_Exercise_
Extract all of the data and reproduce it precisely.

_Dataset section_
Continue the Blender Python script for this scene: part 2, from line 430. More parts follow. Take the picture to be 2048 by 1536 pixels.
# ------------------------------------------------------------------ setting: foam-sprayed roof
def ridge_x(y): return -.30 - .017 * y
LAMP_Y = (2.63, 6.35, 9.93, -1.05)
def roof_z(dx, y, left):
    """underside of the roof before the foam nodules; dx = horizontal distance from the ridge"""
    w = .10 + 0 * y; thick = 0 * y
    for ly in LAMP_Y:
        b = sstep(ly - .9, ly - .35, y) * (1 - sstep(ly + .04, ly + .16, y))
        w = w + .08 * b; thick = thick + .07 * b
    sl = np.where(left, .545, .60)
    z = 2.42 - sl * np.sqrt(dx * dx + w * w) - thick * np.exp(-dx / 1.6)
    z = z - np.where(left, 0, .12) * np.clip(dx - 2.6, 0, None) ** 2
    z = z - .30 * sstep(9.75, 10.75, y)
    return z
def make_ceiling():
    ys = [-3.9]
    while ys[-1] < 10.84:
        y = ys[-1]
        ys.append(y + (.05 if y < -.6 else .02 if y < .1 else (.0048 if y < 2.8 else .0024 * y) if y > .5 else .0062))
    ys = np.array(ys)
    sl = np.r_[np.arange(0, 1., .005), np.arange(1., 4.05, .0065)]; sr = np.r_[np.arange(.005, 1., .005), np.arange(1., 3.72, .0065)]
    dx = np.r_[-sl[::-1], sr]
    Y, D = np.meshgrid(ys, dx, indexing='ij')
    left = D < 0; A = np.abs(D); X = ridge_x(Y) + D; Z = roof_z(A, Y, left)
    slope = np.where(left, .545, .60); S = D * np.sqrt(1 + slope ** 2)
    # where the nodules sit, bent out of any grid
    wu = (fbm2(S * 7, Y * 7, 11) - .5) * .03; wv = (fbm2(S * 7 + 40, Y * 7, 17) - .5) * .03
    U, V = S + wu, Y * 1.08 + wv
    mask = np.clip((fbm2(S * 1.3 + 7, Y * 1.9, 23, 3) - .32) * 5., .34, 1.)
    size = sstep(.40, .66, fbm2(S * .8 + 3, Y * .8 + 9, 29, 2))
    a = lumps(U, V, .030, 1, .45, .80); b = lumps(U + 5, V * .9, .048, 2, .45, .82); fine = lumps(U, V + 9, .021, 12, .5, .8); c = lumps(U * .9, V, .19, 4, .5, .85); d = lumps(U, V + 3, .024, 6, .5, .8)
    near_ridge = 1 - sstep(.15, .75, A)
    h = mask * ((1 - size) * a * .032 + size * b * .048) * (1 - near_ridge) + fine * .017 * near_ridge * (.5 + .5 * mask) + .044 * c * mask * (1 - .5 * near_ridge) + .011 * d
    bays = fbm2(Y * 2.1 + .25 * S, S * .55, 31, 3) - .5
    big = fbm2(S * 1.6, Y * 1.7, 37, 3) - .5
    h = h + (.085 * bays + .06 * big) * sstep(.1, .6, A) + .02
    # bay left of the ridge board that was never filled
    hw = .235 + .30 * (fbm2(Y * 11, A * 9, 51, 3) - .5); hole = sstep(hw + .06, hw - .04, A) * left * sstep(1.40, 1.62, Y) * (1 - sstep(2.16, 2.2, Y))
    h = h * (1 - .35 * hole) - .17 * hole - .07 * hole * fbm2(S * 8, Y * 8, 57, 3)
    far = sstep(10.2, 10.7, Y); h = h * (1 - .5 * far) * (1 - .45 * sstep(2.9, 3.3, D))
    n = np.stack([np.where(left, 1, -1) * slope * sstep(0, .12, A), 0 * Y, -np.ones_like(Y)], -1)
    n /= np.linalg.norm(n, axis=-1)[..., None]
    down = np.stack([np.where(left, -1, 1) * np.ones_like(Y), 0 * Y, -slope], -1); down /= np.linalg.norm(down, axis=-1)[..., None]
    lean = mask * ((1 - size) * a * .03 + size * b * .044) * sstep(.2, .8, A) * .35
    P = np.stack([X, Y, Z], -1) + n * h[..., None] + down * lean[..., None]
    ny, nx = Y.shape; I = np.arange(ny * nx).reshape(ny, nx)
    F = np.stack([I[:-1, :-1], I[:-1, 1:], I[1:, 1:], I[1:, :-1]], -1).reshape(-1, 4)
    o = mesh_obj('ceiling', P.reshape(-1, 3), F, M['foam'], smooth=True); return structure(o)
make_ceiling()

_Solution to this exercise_
Continue the Blender Python script for this scene: part 2, from line 430. More parts follow. Take the picture to be 2048 by 1536 pixels.
# ------------------------------------------------------------------ setting: foam-sprayed roof
def ridge_x(y): return -.30 - .017 * y
LAMP_Y = (2.63, 6.35, 9.93, -1.05)
def roof_z(dx, y, left):
    """underside of the roof before the foam nodules; dx = horizontal distance from the ridge"""
    w = .10 + 0 * y; thick = 0 * y
    for ly in LAMP_Y:
        b = sstep(ly - .9, ly - .35, y) * (1 - sstep(ly + .04, ly + .16, y))
        w = w + .08 * b; thick = thick + .07 * b
    sl = np.where(left, .545, .60)
    z = 2.42 - sl * np.sqrt(dx * dx + w * w) - thick * np.exp(-dx / 1.6)
    z = z - np.where(left, 0, .12) * np.clip(dx - 2.6, 0, None) ** 2
    z = z - .30 * sstep(9.75, 10.75, y)
    return z
def make_ceiling():
    ys = [-3.9]
    while ys[-1] < 10.84:
        y = ys[-1]
        ys.append(y + (.05 if y < -.6 else .02 if y < .1 else (.0048 if y < 2.8 else .0024 * y) if y > .5 else .0062))
    ys = np.array(ys)
    sl = np.r_[np.arange(0, 1., .005), np.arange(1., 4.05, .0065)]; sr = np.r_[np.arange(.005, 1., .005), np.arange(1., 3.72, .0065)]
    dx = np.r_[-sl[::-1], sr]
    Y, D = np.meshgrid(ys, dx, indexing='ij')
    left = D < 0; A = np.abs(D); X = ridge_x(Y) + D; Z = roof_z(A, Y, left)
    slope = np.where(left, .545, .60); S = D * np.sqrt(1 + slope ** 2)
    # where the nodules sit, bent out of any grid
    wu = (fbm2(S * 7, Y * 7, 11) - .5) * .03; wv = (fbm2(S * 7 + 40, Y * 7, 17) - .5) * .03
    U, V = S + wu, Y * 1.08 + wv
    mask = np.clip((fbm2(S * 1.3 + 7, Y * 1.9, 23, 3) - .32) * 5., .34, 1.)
    size = sstep(.40, .66, fbm2(S * .8 + 3, Y * .8 + 9, 29, 2))
    a = lumps(U, V, .030, 1, .45, .80); b = lumps(U + 5, V * .9, .048, 2, .45, .82); fine = lumps(U, V + 9, .021, 12, .5, .8); c = lumps(U * .9, V, .19, 4, .5, .85); d = lumps(U, V + 3, .024, 6, .5, .8)
    near_ridge = 1 - sstep(.15, .75, A)
    h = mask * ((1 - size) * a * .032 + size * b * .048) * (1 - near_ridge) + fine * .017 * near_ridge * (.5 + .5 * mask) + .044 * c * mask * (1 - .5 * near_ridge) + .011 * d
    bays = fbm2(Y * 2.1 + .25 * S, S * .55, 31, 3) - .5
    big = fbm2(S * 1.6, Y * 1.7, 37, 3) - .5
    h = h + (.085 * bays + .06 * big) * sstep(.1, .6, A) + .02
    # bay left of the ridge board that was never filled
    hw = .235 + .30 * (fbm2(Y * 11, A * 9, 51, 3) - .5); hole = sstep(hw + .06, hw - .04, A) * left * sstep(1.40, 1.62, Y) * (1 - sstep(2.16, 2.2, Y))
    h = h * (1 - .35 * hole) - .17 * hole - .07 * hole * fbm2(S * 8, Y * 8, 57, 3)
    far = sstep(10.2, 10.7, Y); h = h * (1 - .5 * far) * (1 - .45 * sstep(2.9, 3.3, D))
    n = np.stack([np.where(left, 1, -1) * slope * sstep(0, .12, A), 0 * Y, -np.ones_like(Y)], -1)
    n /= np.linalg.norm(n, axis=-1)[..., None]
    down = np.stack([np.where(left, -1, 1) * np.ones_like(Y), 0 * Y, -slope], -1); down /= np.linalg.norm(down, axis=-1)[..., None]
    lean = mask * ((1 - size) * a * .03 + size * b * .044) * sstep(.2, .8, A) * .35
    P = np.stack([X, Y, Z], -1) + n * h[..., None] + down * lean[..., None]
    ny, nx = Y.shape; I = np.arange(ny * nx).reshape(ny, nx)
    F = np.stack([I[:-1, :-1], I[:-1, 1:], I[1:, 1:], I[1:, :-1]], -1).reshape(-1, 4)
    o = mesh_obj('ceiling', P.reshape(-1, 3), F, M['foam'], smooth=True); return structure(o)
make_ceiling()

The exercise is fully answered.